Should you be angry at the Chicken Littles who told you planes would fall from the sky at midnight? Or should you be eternally grateful that billions of dollars were spent to make sure the chips would continue to zip on 01-01-00?
What the heck ... you might as well laugh.
Certainly, that's what they were doing at the Ormsby House and Carson Station when, a few moments after midnight, the power actually did go out.
But it turned out to be some Mylar balloons let go into power lines by New Year's revelers, not the dreaded Y2K bug.
As much as anything else, what happened in downtown Carson City was symbolic of the situation worldwide on what some feared would be the night to end all nights.
Something went wrong, sure. But not much more than is likely to happen on any other night of the year. Breathe a sigh of relief and move on.
Nothing like the Y2K scare has caused panic since Orson Welles' 1938 broadcast of "War of the Worlds," but a look back into history shows apocalyptic warnings have seized the population from time to time - with less-than-dramatic results.

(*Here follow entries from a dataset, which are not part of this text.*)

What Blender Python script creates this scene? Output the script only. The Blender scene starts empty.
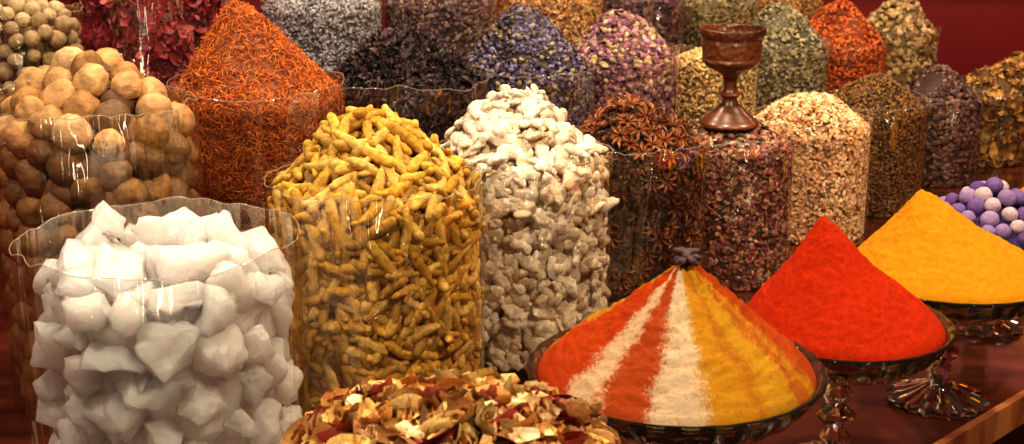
import bpy, bmesh, math, random
import numpy as np
from mathutils import Vector, Matrix, noise
random.seed(7); rng=np.random.default_rng(7)
CZ=1.61; TZ=0.75
scene=bpy.context.scene
COL=scene.collection
try: scene.view_settings.view_transform='Standard'
except Exception: pass
try: scene.view_settings.look='Medium High Contrast'
except Exception: pass

# ---------------------------------------------------------------- helpers
def lin(h):
    h=h.lstrip('#'); c=[int(h[i:i+2],16)/255 for i in (0,2,4)]
    return tuple(((v/12.92) if v<=.04045 else ((v+.055)/1.055)**2.4) for v in c)
def tag(o,label=None,cat=None,group=None,kind=None):
    if label: o["label"]=label
    if cat: o["category"]=cat
    if group: o["group"]=group
    if kind: o["kind"]=kind
    return o
def link(o): COL.objects.link(o); return o
def mesh_np(name,V,faces,col=None,smooth=True):
    V=np.asarray(V,dtype=np.float32)
    me=bpy.data.meshes.new(name)
    me.vertices.add(len(V)); me.vertices.foreach_set('co',V.ravel())
    tot=sum(f.size for f in faces); npol=sum(len(f) for f in faces)
    me.loops.add(tot); me.loops.foreach_set('vertex_index',np.concatenate([f.ravel() for f in faces]).astype(np.int32))
    me.polygons.add(npol)
    ls=[];s=0
    for f in faces:
        k=f.shape[1]; ls.append(s+np.arange(len(f))*k); s+=f.size
    me.polygons.foreach_set('loop_start',np.concatenate(ls).astype(np.int32))
    me.polygons.foreach_set('use_smooth',np.full(npol,smooth,dtype=bool))
    me.update(calc_edges=True)
    if col is not None:
        a=me.color_attributes.new('Col','FLOAT_COLOR','POINT')
        c=np.ones((len(V),4),dtype=np.float32); c[:,:3]=col
        a.data.foreach_set('color',c.ravel())
    return me
def grid_faces(nr,ns,closed=True):
    f=[]
    for j in range(nr-1):
        for i in range(ns if closed else ns-1):
            a=j*ns+i; b=j*ns+(i+1)%ns
            f.append((a,b,b+ns,a+ns))
    return np.array(f)
def lathe(profile,ns=48,mod=None):
    V=[]
    for (r,z) in profile:
        for i in range(ns):
            t=2*math.pi*i/ns
            rr=r*(1+(mod(t,r,z) if mod else 0))
            V.append((rr*math.cos(t),rr*math.sin(t),z))
    return np.array(V),grid_faces(len(profile),ns)

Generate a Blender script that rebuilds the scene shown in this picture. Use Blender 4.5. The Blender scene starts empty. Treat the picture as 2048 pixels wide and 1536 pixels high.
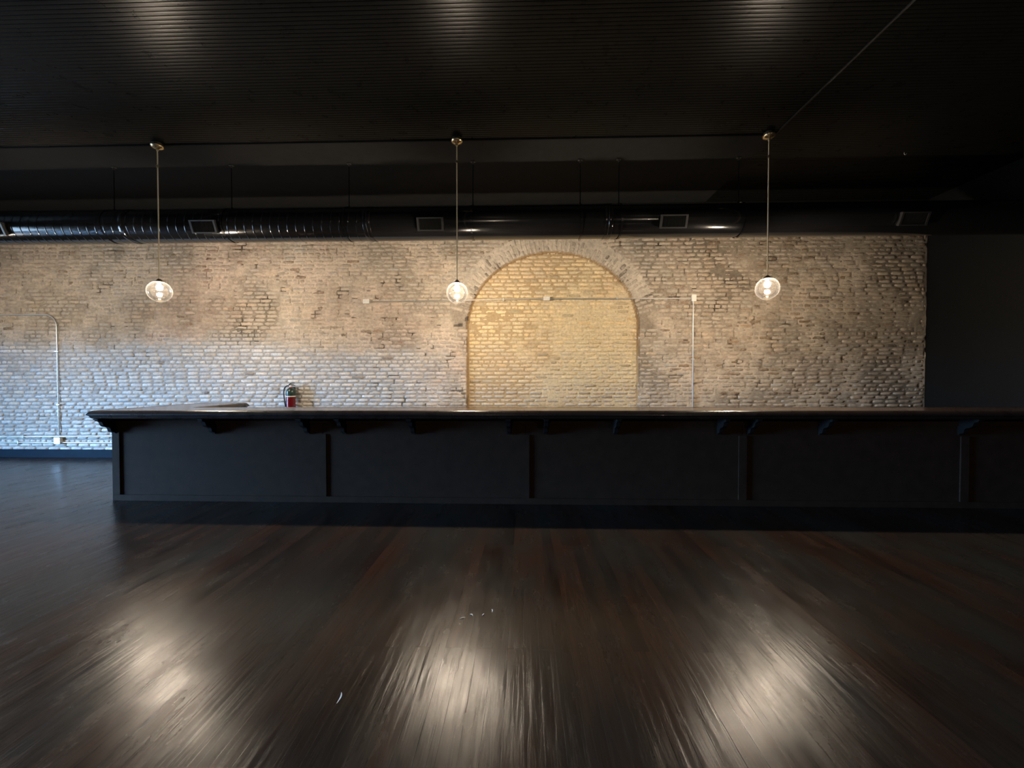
import bpy, bmesh, math, random
import numpy as np
from mathutils import Vector, Matrix

random.seed(7)
RNG = np.random.default_rng(7)
SC = bpy.context.scene
COL = SC.collection
PI = math.pi

# ------------------------------------------------------------------ room dimensions (metres)
CAM_H = 1.444
XR, XL = 6.78, -13.0          # right / left wall faces
YB, YF = 6.95, -5.0           # back (brick) / front wall faces
HC = 4.42                     # ceiling

# ------------------------------------------------------------------ helpers
def obj(name, verts, faces, m, parent=None, smooth=False):
    me = bpy.data.meshes.new(name)
    me.from_pydata([tuple(v) for v in verts], [], [tuple(f) for f in faces])
    me.update()
    if smooth:
        for p in me.polygons:
            p.use_smooth = True
    if m is not None:
        me.materials.append(m)
    o = bpy.data.objects.new(name, me)
    COL.objects.link(o)
    if parent is not None:
        o.parent = parent
    return o

class MB:
    """collects shapes that become ONE mesh object"""
    def __init__(self):
        self.v, self.f = [], []
    def add(self, v, f):
        n = len(self.v)
        self.v += [tuple(p) for p in v]
        self.f += [tuple(i + n for i in q) for q in f]
        return self
    def box(self, x0, x1, y0, y1, z0, z1):
        v = [(x0,y0,z0),(x1,y0,z0),(x1,y1,z0),(x0,y1,z0),(x0,y0,z1),(x1,y0,z1),(x1,y1,z1),(x0,y1,z1)]
        f = [(0,3,2,1),(4,5,6,7),(0,1,5,4),(1,2,6,5),(2,3,7,6),(3,0,4,7)]
        return self.add(v, f)
    def bbox(self, x0, x1, y0, y1, z0, z1, b=0.004, seg=2):
        bm = bmesh.new()
        bmesh.ops.create_cube(bm, size=1)
        for v in bm.verts:
            v.co = Vector(((x0+x1)/2 + v.co.x*(x1-x0), (y0+y1)/2 + v.co.y*(y1-y0), (z0+z1)/2 + v.co.z*(z1-z0)))
        bmesh.ops.bevel(bm, geom=bm.edges[:], offset=b, segments=seg, affect='EDGES')
        bm.verts.index_update()
        v = [tuple(p.co) for p in bm.verts]
        f = [tuple(p.index for p in q.verts) for q in bm.faces]
        bm.free()
        return self.add(v, f)
    def tube(self, pts, r, n=10, caps=True):
        pts = [Vector(p) for p in pts]
        rs = r if isinstance(r, (list, tuple)) else [r]*len(pts)
        T0 = (pts[1]-pts[0]).normalized()
        ref = Vector((0,0,1)) if abs(T0.z) < .9 else Vector((1,0,0))
        N = T0.cross(ref).normalized()
        v, f = [], []
        for i, p in enumerate(pts):
            a = pts[max(i-1,0)]; b = pts[min(i+1,len(pts)-1)]
            T = (b-a).normalized()
            N = (N - T*N.dot(T)).normalized()
            B = T.cross(N)
            for k in range(n):
                t = 2*PI*k/n
                v.append(p + (N*math.cos(t)+B*math.sin(t))*rs[i])
        for i in range(len(pts)-1):
            for k in range(n):
                f.append((i*n+k, i*n+(k+1)%n, (i+1)*n+(k+1)%n, (i+1)*n+k))
        if caps:
            f.append(tuple(range(n))[::-1]); f.append(tuple((len(pts)-1)*n+k for k in range(n)))
        return self.add(v, f)
    def lathe(self, prof, c=(0,0,0), n=24, axis='z'):
        """prof: (radius, height) pairs"""
        v, f = [], []
        for (r, h) in prof:
            for k in range(n):
                t = 2*PI*k/n
                a, b = r*math.cos(t), r*math.sin(t)
                if axis == 'z': v.append((c[0]+a, c[1]+b, c[2]+h))
                elif axis == 'x': v.append((c[0]+h, c[1]+a, c[2]+b))
                else: v.append((c[0]+a, c[1]+h, c[2]+b))
        for i in range(len(prof)-1):
            for k in range(n):
                f.append((i*n+k, i*n+(k+1)%n, (i+1)*n+(k+1)%n, (i+1)*n+k))
        return self.add(v, f)
    def prism(self, poly, x0, x1):
        """(y,z) outline extruded along x"""
        n = len(poly)
        v = [(x0, p[0], p[1]) for p in poly] + [(x1, p[0], p[1]) for p in poly]
        f = [(i, (i+1)%n, n+(i+1)%n, n+i) for i in range(n)] + [tuple(range(n))[::-1], tuple(range(n, 2*n))]
        return self.add(v, f)
    def build(self, name, m, parent=None, smooth=False, recalc=True):
        o = obj(name, self.v, self.f, m, parent, smooth)
        if recalc:
            bm = bmesh.new(); bm.from_mesh(o.data)
            bmesh.ops.recalc_face_normals(bm, faces=bm.faces[:])
            bm.to_mesh(o.data); bm.free()
        if smooth:
            try: o.data.set_sharp_from_angle(angle=math.radians(40))
            except Exception: pass
        return o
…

Near the end of the first millennium, itinerant preachers in France, Germany and Italy began predicting the world would end 1,000 years after the birth of Jesus Christ. So thousands of pilgrims began making a trek to Jerusalem and, by 999 A.D., some European hamlets were left without anyone to turn out the last torch.
Think of the Salem witch trials in this country. Twenty people were actually executed in 1692 over devil panic.
So was it worth $100 billion to $600 billion - the range of estimates for fixing the Y2K bug in the United States alone - to make sure life as we know it wasn't interrupted?
Of course it was. If not simply for the entertainment value, then to remind us that despite the best efforts of a few naysayers, the world works pretty well.